Вся эта скульптура была сакральной; изваяния людей-современников допускались только в тех случаях, когда их освятила либо победа — на всеэллинских играх, либо смерть. Но и тогда статуя должна была быть «аниконической», то есть не портретной, а идеализованной, и нам бывает трудно отличить человека от бога. Сюда же относятся и статуи обоих «тираноубийц» (выше, с.76), изваянные к концу нашего периода первым афинским скульптором, о котором мы знаем, — Антенором.

В. Живопись в нашу эпоху и в следующую изучается нами исключительно на керамических изделиях; но в то время как для следующей эпохи существование настоящей разноцветной живописи нам засвидетельствовано, и только ее памятники погибли, — для нашей даже существование живописи высокого стиля представляется сомнительным. Вместе с дворцами ахейской эпохи и их стенопись отошла в прошлое. Было ли принято украшать фресками внутренние стены храмов?

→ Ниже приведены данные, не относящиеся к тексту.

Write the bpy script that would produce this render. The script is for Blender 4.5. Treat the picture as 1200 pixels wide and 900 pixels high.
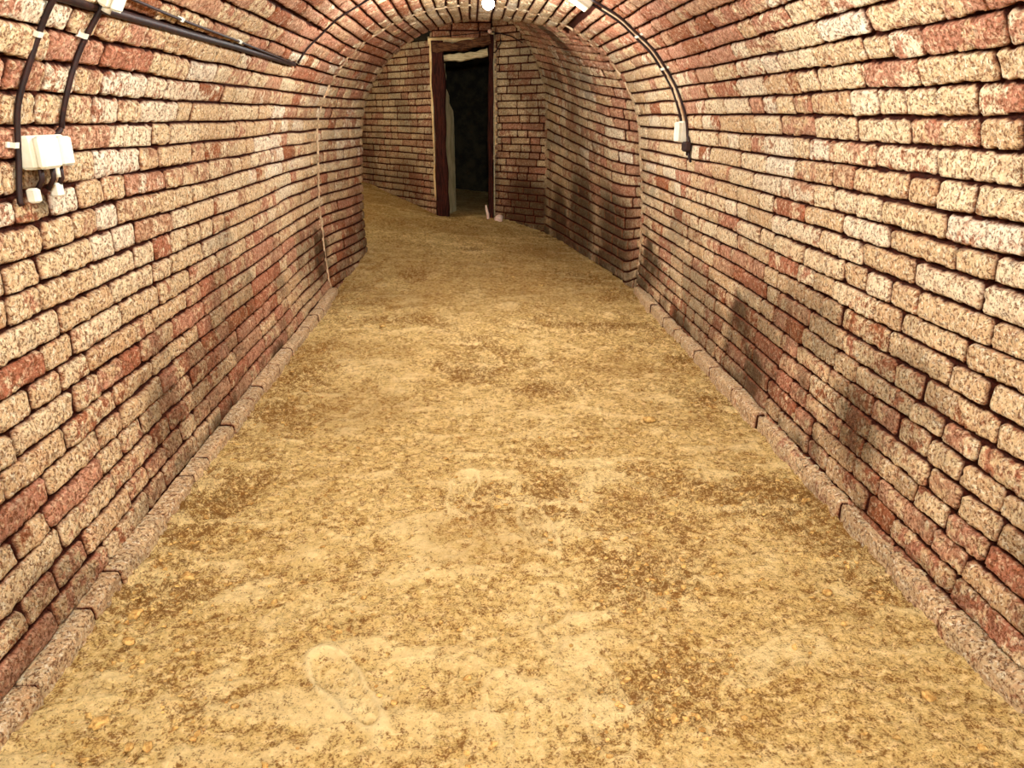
import bpy, math, random
import numpy as np

# ------------------------------------------------------------------ camera, world, light, exposure
scene = bpy.context.scene
for o in list(bpy.data.objects):
    bpy.data.objects.remove(o)
C = scene.collection
random.seed(4)
rng = np.random.default_rng(11)

cam_data = bpy.data.cameras.new('camera')
cam_data.sensor_fit = 'HORIZONTAL'
cam_data.sensor_width = 36.0
cam_data.lens = 36.0 * 867.0 / 1200.0
cam_data.clip_start = 0.05
cam = bpy.data.objects.new('camera', cam_data)
C.objects.link(cam)
cam.location = (0, 0, 1.2)
cam.rotation_euler = (math.radians(90 - 20.0), 0, math.radians(-3.04))
scene.camera = cam

world = bpy.data.worlds.new('world')
scene.world = world
world.use_nodes = True
world.node_tree.nodes['Background'].inputs[0].default_value = (1.0, 0.82, 0.6, 1)
world.node_tree.nodes['Background'].inputs[1].default_value = 0.0

scene.view_settings.view_transform = 'Standard'
scene.view_settings.look = 'None'
scene.view_settings.gamma = 1
scene.view_settings.use_curve_mapping = False
scene.view_settings.exposure = 1.6
scene.cycles.max_bounces = 10
scene.cycles.diffuse_bounces = 6

LAMPS = [  # x, y, z, watts, radius : bulbs along the crown, then added fill behind the camera
    (0.10, 4.13, 1.675, 32.0, 0.05),
    (0.06, 1.90, 1.66, 30.0, 0.10),
    (0.06, -0.40, 1.66, 62.0, 0.16),  # unseen fill light added behind the camera
    (0.06, -2.40, 1.66, 70.0, 0.16),  # more unseen fill, added without a bulb model
]
CHAMBER_FILL = (-1.35, 7.6, 1.75, 6.5, 0.08)     # unseen lamp added to light the end chamber from the left


def lamp_light(x, y, z, w, r, col=(0.90, 0.94, 0.93)):
    l = bpy.data.lights.new('point_light', 'POINT')
    l.energy = w
    l.shadow_soft_size = r
    l.color = col
    o = bpy.data.objects.new('point_light', l)
    o.location = (x, y, z)
    C.objects.link(o)
    return o


for L_ in LAMPS:
    lamp_light(*L_)
lamp_light(*CHAMBER_FILL, col=(0.95, 0.95, 0.80))

# ------------------------------------------------------------------ noise in numpy


def _hash(ix, iy, iz, seed):
    h = (ix.astype(np.int64) * 374761393 + iy.astype(np.int64) * 668265263 + iz.astype(np.int64) * 2147483647 + seed * 974711) & 0xFFFFFFFF
    h = ((h ^ (h >> 13)) * 1274126177) & 0xFFFFFFFF
    h = ((h ^ (h >> 16)) * 2246822519) & 0xFFFFFFFF
    h = h ^ (h >> 15)
    return (h & 0xFFFFFF) / float(0xFFFFFF)


def vnoise(x, y, z=0.0, seed=0):
    x, y, z = np.broadcast_arrays(np.asarray(x, float), np.asarray(y, float), np.asarray(z, float))
    xi, yi, zi = np.floor(x), np.floor(y), np.floor(z)
    fx, fy, fz = x - xi, y - yi, z - zi
    fx = fx * fx * (3 - 2 * fx); fy = fy * fy * (3 - 2 * fy); fz = fz * fz * (3 - 2 * fz)
    r = 0
    for dx in (0, 1):
        for dy in (0, 1):
            for dz in (0, 1):
                w = (fx if dx else 1 - fx) * (fy if dy else 1 - fy) * (fz if dz else 1 - fz)
                r = r + w * _hash(xi + dx, yi + dy, zi + dz, seed)
    return r * 2 - 1


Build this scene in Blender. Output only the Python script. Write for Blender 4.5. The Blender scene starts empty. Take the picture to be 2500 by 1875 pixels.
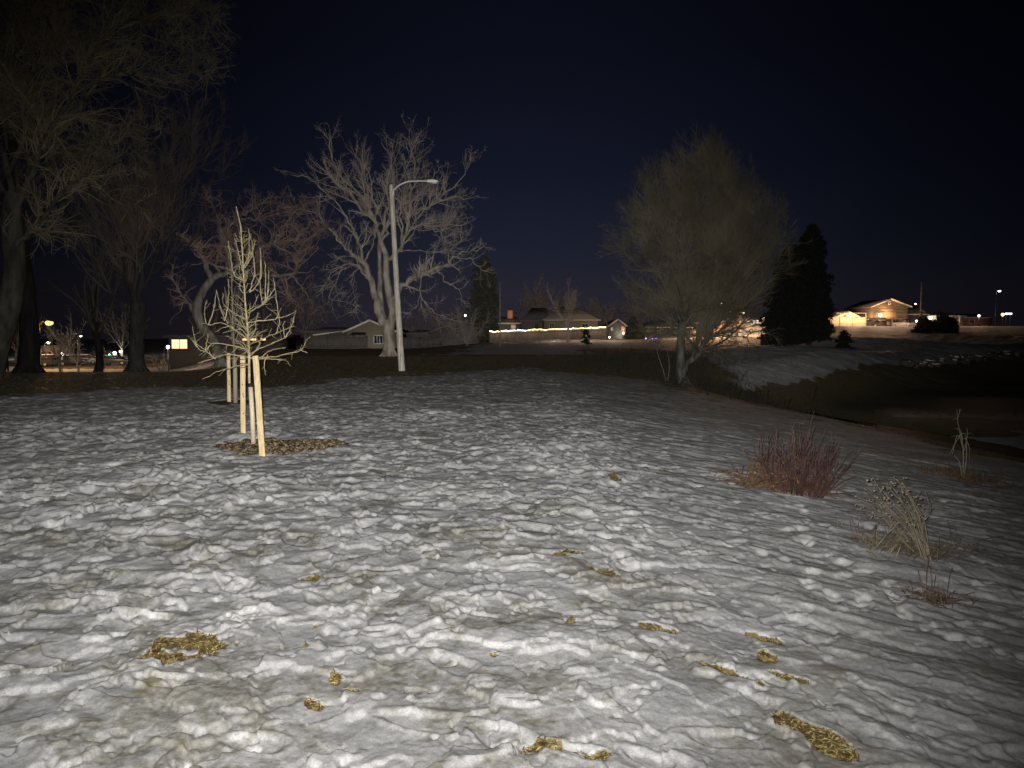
"""Night park in thawing snow, lit by the flash of a phone camera."""
import bpy, math, random
import numpy as np
from mathutils import Vector
R_ = math.radians
sc = bpy.context.scene
col = sc.collection
rs = np.random.RandomState

# ------------------------------------------------------------------ camera model
F_PX, CX, CY, CAMZ = 1819.0, 1250.0, 937.5, 1.6
PITCH = math.atan((CY - 822.0) / F_PX)
cp, sp_ = math.cos(PITCH), math.sin(PITCH)
def ray(px, py):
    x = (px - CX) / F_PX; v = -(py - CY) / F_PX
    return np.array([x, cp + v * sp_, -sp_ + v * cp])
def at(px, py, Y):
    d = ray(px, py)
    p = d * (Y / d[1]); p[2] += CAMZ
    return p

# ------------------------------------------------------------------ numpy noise
_pr = rs(7).permutation(512); _pr = np.concatenate([_pr, _pr, _pr])
_gr = rs(8).uniform(0, 2 * math.pi, 512)
_gx, _gy = np.cos(_gr), np.sin(_gr)
def hsh(i, j):
    return _pr[(_pr[(i & 511)] + (j & 511))]
def perlin(x, y):
    i = np.floor(x).astype(np.int64); j = np.floor(y).astype(np.int64)
    fx = x - i; fy = y - j
    u = fx * fx * fx * (fx * (fx * 6 - 15) + 10); v = fy * fy * fy * (fy * (fy * 6 - 15) + 10)
    def g(a, b):
        h = hsh(i + a, j + b)
        return _gx[h] * (fx - a) + _gy[h] * (fy - b)
    return 1.4 * ((g(0,0)*(1-u)+g(1,0)*u)*(1-v) + (g(0,1)*(1-u)+g(1,1)*u)*v)
def fbm(x, y, o=3):
    s = 0; a = 1; t = 0
    for k in range(o):
        s = s + a * perlin(x * 2**k + 17.3 * k, y * 2**k - 9.1 * k); t += a; a *= .5
    return s / t
_r1 = rs(9).rand(512); _r2 = rs(10).rand(512); _r3 = rs(11).rand(512)
def worley(x, y):
    i = np.floor(x).astype(np.int64); j = np.floor(y).astype(np.int64)
    f1 = np.full(x.shape, 9.0); f2 = np.full(x.shape, 9.0); idv = np.zeros(x.shape)
    for a in (-1, 0, 1):
        for b in (-1, 0, 1):
            h = hsh(i + a, j + b)
            dx = i + a + _r1[h] - x; dy = j + b + _r2[h] - y
            d = dx * dx + dy * dy
            m = d < f1
            f2 = np.where(m, f1, np.minimum(f2, d)); idv = np.where(m, _r3[h], idv)
            f1 = np.where(m, d, f1)
    return np.sqrt(f1), np.sqrt(f2), idv
def sst(t):
    t = np.clip(t, 0, 1); return t * t * (3 - 2 * t)

# ------------------------------------------------------------------ large scale terrain
def xn(Y):   # lip of the near bank of the creek
    return np.interp(Y, [-20, 8, 15, 22, 30, 38, 46, 60], [14, 13.2, 12.2, 10.6, 8.6, 8.2, 9, 12])
def yf(X):   # foot of the far snow bank
    return np.interp(X, [-5, 5, 12, 20, 30, 48, 90], [40, 44, 50, 57, 67, 84, 105])
def base_h(X, Y):
    X = np.asarray(X, float); Y = np.asarray(Y, float)
    near = -0.122 * np.logaddexp(0, (X - 1.5) / 1.2) * 1.2 * (1 - sst((Y - 38) / 22))
    near = np.maximum(near, -1.6)
    left = -2.9 * sst((Y - 30) / 45) * sst((-X / np.maximum(Y, 5) - .30) / .22)
    rise = 3.4 * sst((Y - 80) / 80) * sst((X - 15) / 40)
    z = near + left + rise + .65 * sst((Y - 66) / 34) * sst((X + 15) / 13) * (1 - sst((Y - 125) / 30)) + .5 * sst((Y - 90) / 15) * sst((X - 0) / 6) * (1 - sst((Y - 125) / 30))
    z = z + 0.75 * np.exp(-((X - 24) / 9) ** 2 - ((Y - 66) / 6) ** 2) + .9 * np.exp(-((X - 42) / 11) ** 2 - ((Y - 90) / 8) ** 2)
    m = sst((X - xn(Y)) / 5.5) * sst((yf(X) - Y) / 13.0)
    fl = -2.55 + .12 * np.sin(X * .3) * np.cos(Y * .23)
    z = z * (1 - m) + fl * m
    # creek bed
    cx = 17.5 + 1.2 * np.sin(Y * .11)
    z = z - .35 * np.exp(-((X - cx) / 2.6) ** 2) * m
    return z
def hit(px, py):
    d = ray(px, py); d = d / d[1]
    t = np.concatenate([np.arange(1.2, 20, .01), np.arange(20, 400, .05)])
    z = CAMZ + d[2] * t; g = base_h(d[0] * t, t)
    k = np.argmax(z < g)
    return np.array([d[0] * t[k], t[k], g[k]])

# ------------------------------------------------------------------ objects
def tag(o, label=None, cat=None, group=None, kind=None):
    if label: o['label'] = label
    if cat: o['category'] = cat
    if group: o['group'] = group
    if kind: o['kind'] = kind
    return o
def thing(name, label, cat, loc, group=None):
    o = bpy.data.objects.new(name, None); col.objects.link(o)
    o.location = Vector([float(c) for c in loc]); o.empty_display_size = .2
    return tag(o, label, cat, group)
def mesh_np(name, V, F, mat, parent=None, smooth=False, loc=None, attrs=None):
    V = np.asarray(V, np.float32).reshape(-1, 3).copy()
    if parent is not None:
        l = np.array(wloc(parent), np.float32)
    elif loc is not None: l = np.array(loc, np.float32)
    else: l = np.zeros(3, np.float32)
    V -= l
    me = bpy.data.meshes.new(name)
    me.vertices.add(len(V)); me.vertices.foreach_set('co', V.ravel())
    if isinstance(F, np.ndarray):
        n, k = F.shape
        me.loops.add(n * k); me.loops.foreach_set('vertex_index', F.astype(np.int32).ravel())
        me.polygons.add(n)
        me.polygons.foreach_set('loop_start', np.arange(0, n * k, k, dtype=np.int32))
    else:
        ls = []; st = []
        for f in F: st.append(len(ls)); ls.extend(f)
        me.loops.add(len(ls)); me.loops.foreach_set('vertex_index', ls)
        me.polygons.add(len(F)); me.polygons.foreach_set('loop_start', st)
        n = len(F)
    if smooth: me.polygons.foreach_set('use_smooth', np.ones(n, bool))
    if attrs:
        for k, a in attrs.items():
            at_ = me.attributes.new(k, 'FLOAT', 'POINT'); at_.data.foreach_set('value', a.astype(np.float32))
    me.update(calc_edges=True)
    if mat: me.materials.append(mat)
    o = bpy.data.objects.new(name, me); col.objects.link(o)
    if parent is not None: o.parent = parent
    else: o.location = Vector([float(c) for c in l])
    return o
def wloc(o):
    v = Vector((0, 0, 0))
    while o is not None: v = v + o.location; o = o.parent
    return v
class MB:
    def __init__(s): s.V = []; s.F = []
    def add(s, V, F):
        n = len(s.V); s.V += [tuple(map(float, v)) for v in V]; s.F += [tuple(i + n for i in f) for f in F]; return s
    def box(s, c, sz, rz=0, tx=0):
        a, b, h = sz[0] / 2, sz[1] / 2, sz[2] / 2
        V = []
        for z in (-h, h):
            for x, y in ((-a, -b), (a, -b), (a, b), (-a, b)):
                V.append((c[0] + x * math.cos(rz) - y * math.sin(rz) + tx * z, c[1] + x * math.sin(rz) + y * math.cos(rz), c[2] + z))
        return s.add(V, [(3,2,1,0),(4,5,6,7),(0,1,5,4),(1,2,6,5),(2,3,7,6),(3,0,4,7)])
    def tube(s, pts, rad, n=8, cap=True):
        P = np.array(pts, float)[None]; Rr = np.array(rad if hasattr(rad, '__len__') else [rad] * len(pts), float)[None]
        V, F = tubes(P, Rr, n); F = [tuple(f) for f in F]; k = len(pts)
        if cap: F += [tuple(range(n))[::-1], tuple((k - 1) * n + i for i in range(n))]
        return s.add(V, F)
    def prism(s, poly, y0, y1):      # polygon in XZ extruded along Y
        n = len(poly)
        V = [(p[0], y0, p[1]) for p in poly] + [(p[0], y1, p[1]) for p in poly]
        F = [tuple(range(n)), tuple(range(2 * n - 1, n - 1, -1))] + [((i + 1) % n, i, i + n, (i + 1) % n + n) for i in range(n)]
        return s.add(V, F)
    def ball(s, c, r, n=8, m=6, jit=0, seed=0, sq=(1, 1, 1)):
        g = rs(seed); V = []
        for j in range(1, m):
            for i in range(n):
                a = 2 * math.pi * i / n; b = math.pi * j / m
                q = r * (1 + jit * g.uniform(-1, 1))
                V.append((c[0] + q * sq[0] * math.sin(b) * math.cos(a), c[1] + q * sq[1] * math.sin(b) * math.sin(a), c[2] + q * sq[2] * math.cos(b)))
        V += [(c[0], c[1], c[2] + r * sq[2]), (c[0], c[1], c[2] - r * sq[2])]
        F = []
        for j in range(m - 2):
            for i in range(n):
                F.append((j*n+i, (j+1)*n+i, (j+1)*n+(i+1)%n, j*n+(i+1)%n))
        t = len(V) - 2
        for i in range(n): F += [(t, i, (i+1)%n), (t+1, (m-2)*n+(i+1)%n, (m-2)*n+i)]
        return s.add(V, F)
    def build(s, name, mat, parent=None, smooth=False, loc=None):
        return mesh_np(name, s.V, s.F, mat, parent, smooth, loc)

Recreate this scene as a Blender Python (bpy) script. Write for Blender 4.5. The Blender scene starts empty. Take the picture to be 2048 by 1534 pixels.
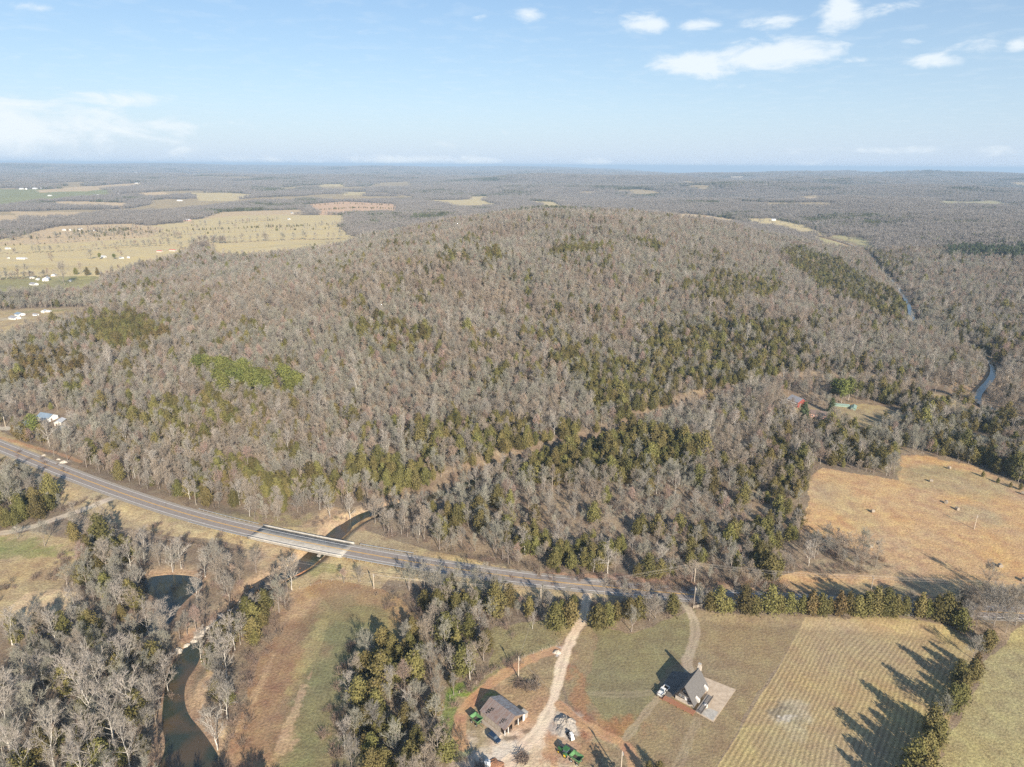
import bpy, math, random
import numpy as np
from mathutils import Vector, Matrix
SC = bpy.context.scene; COL = SC.collection
# ---------------------------------------------------------------- camera, sky, sun, exposure
CH = 170.0; FOC = 1365.0; PITCH = math.radians(17.75); ROLL = math.radians(0.35)
fwd = np.array([0, math.cos(PITCH), -math.sin(PITCH)]); up0 = np.array([0, math.sin(PITCH), math.cos(PITCH)]); r0 = np.array([1., 0, 0])
rgt = r0*math.cos(ROLL)+up0*math.sin(ROLL); upv = -r0*math.sin(ROLL)+up0*math.cos(ROLL)
cd = bpy.data.cameras.new('camera'); cam = bpy.data.objects.new('camera', cd); COL.objects.link(cam)
cd.sensor_width = 36; cd.lens = 36*FOC/2048; cd.clip_start = 1; cd.clip_end = 90000
cam.matrix_world = Matrix(((rgt[0], upv[0], -fwd[0], 0), (rgt[1], upv[1], -fwd[1], 0), (rgt[2], upv[2], -fwd[2], CH), (0, 0, 0, 1)))
SC.camera = cam
SUN_EL = math.radians(25.5); SUN_DIR = np.array([0.37, -0.93])/np.hypot(.37, .93)   # horizontal direction towards the sun
SUN_S = 4.9; SKY_S = 0.066; EXPO = 0.74; HAZE = 8.2e-5
SC.view_settings.view_transform = 'Standard'; SC.view_settings.look = 'None'; SC.view_settings.exposure = EXPO; SC.view_settings.gamma = 1
sd = bpy.data.lights.new('sun', 'SUN'); sd.energy = SUN_S; sd.angle = math.radians(.5); sd.color = (1, .90, .76)
sun = bpy.data.objects.new('sun', sd); COL.objects.link(sun)
sv = Vector((SUN_DIR[0]*math.cos(SUN_EL), SUN_DIR[1]*math.cos(SUN_EL), math.sin(SUN_EL)))
sun.rotation_euler = sv.to_track_quat('Z', 'Y').to_euler()
W = bpy.data.worlds.new('World'); SC.world = W; W.use_nodes = True
SC.cycles.max_bounces = 6; SC.cycles.diffuse_bounces = 2; SC.cycles.glossy_bounces = 2; SC.cycles.transmission_bounces = 2
SC.cycles.volume_bounces = 0; SC.cycles.use_denoising = False; SC.cycles.transparent_max_bounces = 4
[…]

Вряд ли — свидетельств и следов не сохранилось никаких. Итак, придется допустить, что керамика была единственным скромным полем для живописцев нашей эпохи.

И здесь, после крушения ахейской культуры, пришлось начинать сызнова. Этим началом был так называемый геометрический стиль (приблизительно до 700 года до Р.Х.): на фоне, сохраняющем натуральный цвет глины, изображаются красновато-бурые узоры геометрического характера (зигзаги, меандры, круги, розетки и т.д., но не характерные для ахейской эпохи спирали и полипы); встречаются и человеческие, и животные фигуры, крайне тощие и скелетообразные. Так как сохраненные нам вазы найдены все в гробницах, то, естественно, преобладают сцены похорон — для нас драгоценный памятник быта того времени.

Затем (VII век до Р.Х.) дает себя чувствовать влияние азиатских колоний, естественных посредниц между греческим и восточным миром: появляются восточные узоры (пальметки, лотосы) и восточные фантастические фигуры (сфинксы, сирены, грифоны), это — ионический стиль. Со временем торговый Коринф монополизирует производство ваз и создает более или менее однообразную технику; ваза делится на ряд полос, каждая украшается фризом из животных, реальных и Фантастических, причем пустые пространства заполняются розетками и тому подобными орнаментами (коринфский стиль).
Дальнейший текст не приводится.